TASK DIRECTIONS. Select all lines in the records that include "scene".

Saved entries
--------------------

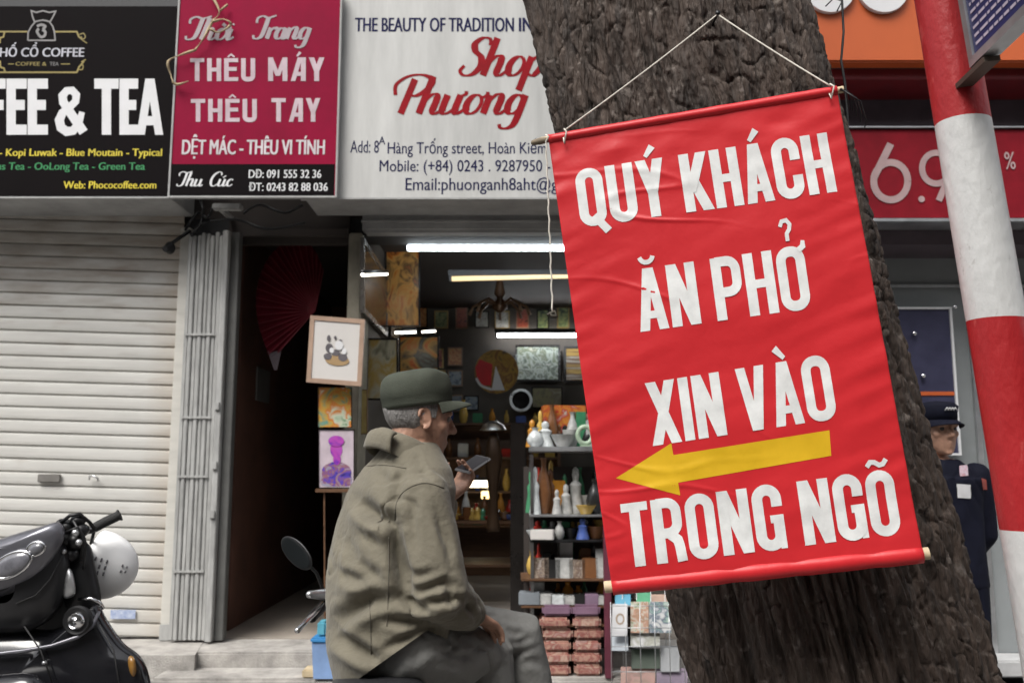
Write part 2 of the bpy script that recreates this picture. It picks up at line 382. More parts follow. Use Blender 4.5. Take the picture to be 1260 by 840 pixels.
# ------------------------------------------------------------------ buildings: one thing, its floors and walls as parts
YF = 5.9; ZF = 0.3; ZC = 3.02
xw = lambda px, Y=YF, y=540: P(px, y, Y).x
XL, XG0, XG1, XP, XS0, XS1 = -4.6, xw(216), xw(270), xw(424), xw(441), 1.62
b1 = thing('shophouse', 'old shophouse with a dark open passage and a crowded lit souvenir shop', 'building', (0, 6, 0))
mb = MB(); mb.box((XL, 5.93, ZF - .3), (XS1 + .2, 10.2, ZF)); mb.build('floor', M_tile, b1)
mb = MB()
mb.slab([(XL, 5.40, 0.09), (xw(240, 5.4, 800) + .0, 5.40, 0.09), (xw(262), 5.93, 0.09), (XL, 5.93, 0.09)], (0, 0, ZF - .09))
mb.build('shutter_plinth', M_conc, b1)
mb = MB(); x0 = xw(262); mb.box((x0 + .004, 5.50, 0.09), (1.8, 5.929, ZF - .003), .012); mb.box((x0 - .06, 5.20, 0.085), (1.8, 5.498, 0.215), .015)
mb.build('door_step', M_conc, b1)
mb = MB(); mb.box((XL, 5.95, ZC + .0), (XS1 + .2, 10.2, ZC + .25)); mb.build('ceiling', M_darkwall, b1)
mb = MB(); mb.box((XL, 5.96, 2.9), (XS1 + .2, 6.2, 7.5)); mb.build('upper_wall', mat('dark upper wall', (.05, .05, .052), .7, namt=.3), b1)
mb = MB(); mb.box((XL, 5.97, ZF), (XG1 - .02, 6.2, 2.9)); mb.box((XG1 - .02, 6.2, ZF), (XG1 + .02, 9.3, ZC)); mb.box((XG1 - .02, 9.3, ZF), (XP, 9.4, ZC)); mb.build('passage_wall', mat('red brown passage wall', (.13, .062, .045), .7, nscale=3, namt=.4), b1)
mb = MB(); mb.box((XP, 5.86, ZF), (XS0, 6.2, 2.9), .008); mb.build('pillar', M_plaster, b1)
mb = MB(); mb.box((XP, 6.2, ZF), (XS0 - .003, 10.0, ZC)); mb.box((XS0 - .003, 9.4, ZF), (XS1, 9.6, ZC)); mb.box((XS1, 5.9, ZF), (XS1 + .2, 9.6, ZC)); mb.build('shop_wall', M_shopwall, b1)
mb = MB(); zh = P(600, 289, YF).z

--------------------

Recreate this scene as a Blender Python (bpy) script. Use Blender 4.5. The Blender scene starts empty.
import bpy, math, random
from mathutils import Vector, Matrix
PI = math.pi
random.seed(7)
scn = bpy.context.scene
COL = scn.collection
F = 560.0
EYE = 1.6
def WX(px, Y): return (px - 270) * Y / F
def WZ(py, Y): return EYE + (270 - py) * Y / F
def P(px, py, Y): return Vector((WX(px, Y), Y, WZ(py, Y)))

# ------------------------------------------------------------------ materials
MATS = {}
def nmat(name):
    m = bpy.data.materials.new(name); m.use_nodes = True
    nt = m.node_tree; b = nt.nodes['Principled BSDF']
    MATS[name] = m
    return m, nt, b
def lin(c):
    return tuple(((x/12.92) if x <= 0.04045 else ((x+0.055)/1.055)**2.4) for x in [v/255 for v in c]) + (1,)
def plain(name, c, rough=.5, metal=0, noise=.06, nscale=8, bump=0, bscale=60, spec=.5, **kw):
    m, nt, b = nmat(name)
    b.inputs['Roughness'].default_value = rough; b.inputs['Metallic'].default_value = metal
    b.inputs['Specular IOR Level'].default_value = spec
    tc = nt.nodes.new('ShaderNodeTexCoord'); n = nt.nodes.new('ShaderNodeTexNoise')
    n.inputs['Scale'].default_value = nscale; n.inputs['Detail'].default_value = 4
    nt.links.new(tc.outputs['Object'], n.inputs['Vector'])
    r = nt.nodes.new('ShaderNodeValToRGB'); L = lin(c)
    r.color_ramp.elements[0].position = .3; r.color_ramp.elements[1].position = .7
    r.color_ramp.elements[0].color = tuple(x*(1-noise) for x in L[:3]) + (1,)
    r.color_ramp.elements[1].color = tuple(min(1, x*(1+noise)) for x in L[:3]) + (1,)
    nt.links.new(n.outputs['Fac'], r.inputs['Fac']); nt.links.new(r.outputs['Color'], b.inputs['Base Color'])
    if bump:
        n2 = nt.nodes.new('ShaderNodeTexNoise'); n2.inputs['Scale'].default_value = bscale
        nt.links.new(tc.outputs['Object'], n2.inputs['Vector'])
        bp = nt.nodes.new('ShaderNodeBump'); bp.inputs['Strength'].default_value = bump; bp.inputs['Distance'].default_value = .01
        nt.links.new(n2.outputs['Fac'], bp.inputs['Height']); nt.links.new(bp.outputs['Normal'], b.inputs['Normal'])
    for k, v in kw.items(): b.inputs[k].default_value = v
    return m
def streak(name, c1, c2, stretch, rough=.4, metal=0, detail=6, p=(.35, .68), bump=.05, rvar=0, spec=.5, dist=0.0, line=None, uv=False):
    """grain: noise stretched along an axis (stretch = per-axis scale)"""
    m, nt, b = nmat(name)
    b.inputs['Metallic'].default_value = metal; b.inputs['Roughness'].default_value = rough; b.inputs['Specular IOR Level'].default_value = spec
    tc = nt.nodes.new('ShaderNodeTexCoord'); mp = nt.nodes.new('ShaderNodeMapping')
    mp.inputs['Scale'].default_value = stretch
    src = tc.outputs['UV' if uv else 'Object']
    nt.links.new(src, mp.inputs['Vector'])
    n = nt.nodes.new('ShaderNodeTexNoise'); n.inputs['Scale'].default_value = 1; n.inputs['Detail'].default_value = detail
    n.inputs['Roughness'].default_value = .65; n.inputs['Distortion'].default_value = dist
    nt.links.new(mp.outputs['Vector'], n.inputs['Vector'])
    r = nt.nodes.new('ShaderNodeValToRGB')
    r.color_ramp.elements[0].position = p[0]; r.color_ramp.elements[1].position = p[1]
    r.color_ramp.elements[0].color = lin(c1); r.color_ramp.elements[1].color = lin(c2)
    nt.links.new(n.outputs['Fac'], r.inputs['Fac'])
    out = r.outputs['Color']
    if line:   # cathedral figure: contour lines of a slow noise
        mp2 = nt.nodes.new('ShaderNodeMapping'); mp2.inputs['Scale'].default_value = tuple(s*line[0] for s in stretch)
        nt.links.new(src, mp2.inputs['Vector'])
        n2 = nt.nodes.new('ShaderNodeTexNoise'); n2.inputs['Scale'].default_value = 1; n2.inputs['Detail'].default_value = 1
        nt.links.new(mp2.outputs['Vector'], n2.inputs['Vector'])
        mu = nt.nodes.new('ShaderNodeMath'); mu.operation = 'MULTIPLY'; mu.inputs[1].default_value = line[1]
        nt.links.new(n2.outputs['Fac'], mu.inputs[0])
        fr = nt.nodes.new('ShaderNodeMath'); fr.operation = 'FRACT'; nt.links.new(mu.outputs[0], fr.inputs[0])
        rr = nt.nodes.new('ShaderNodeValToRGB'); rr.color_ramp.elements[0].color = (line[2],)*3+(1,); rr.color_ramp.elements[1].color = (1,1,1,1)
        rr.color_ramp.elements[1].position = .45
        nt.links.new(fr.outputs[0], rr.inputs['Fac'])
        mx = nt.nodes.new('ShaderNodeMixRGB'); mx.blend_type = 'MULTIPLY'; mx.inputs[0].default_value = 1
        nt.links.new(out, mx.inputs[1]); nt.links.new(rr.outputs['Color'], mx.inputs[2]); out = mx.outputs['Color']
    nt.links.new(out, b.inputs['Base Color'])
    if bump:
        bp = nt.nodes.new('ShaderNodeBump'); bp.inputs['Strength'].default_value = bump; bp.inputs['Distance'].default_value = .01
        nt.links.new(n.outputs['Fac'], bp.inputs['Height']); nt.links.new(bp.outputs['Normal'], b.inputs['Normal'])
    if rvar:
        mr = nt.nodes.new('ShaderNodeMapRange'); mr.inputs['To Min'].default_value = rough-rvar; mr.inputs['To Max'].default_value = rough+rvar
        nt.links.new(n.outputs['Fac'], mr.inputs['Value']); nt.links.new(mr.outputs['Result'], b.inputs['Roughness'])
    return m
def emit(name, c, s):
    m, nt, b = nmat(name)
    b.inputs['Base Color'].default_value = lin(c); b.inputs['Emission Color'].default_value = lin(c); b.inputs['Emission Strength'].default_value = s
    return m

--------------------

WRITTEN SOLUTION.
Recreate this scene as a Blender Python (bpy) script. Use Blender 4.5. The Blender scene starts empty.
scn = bpy.context.scene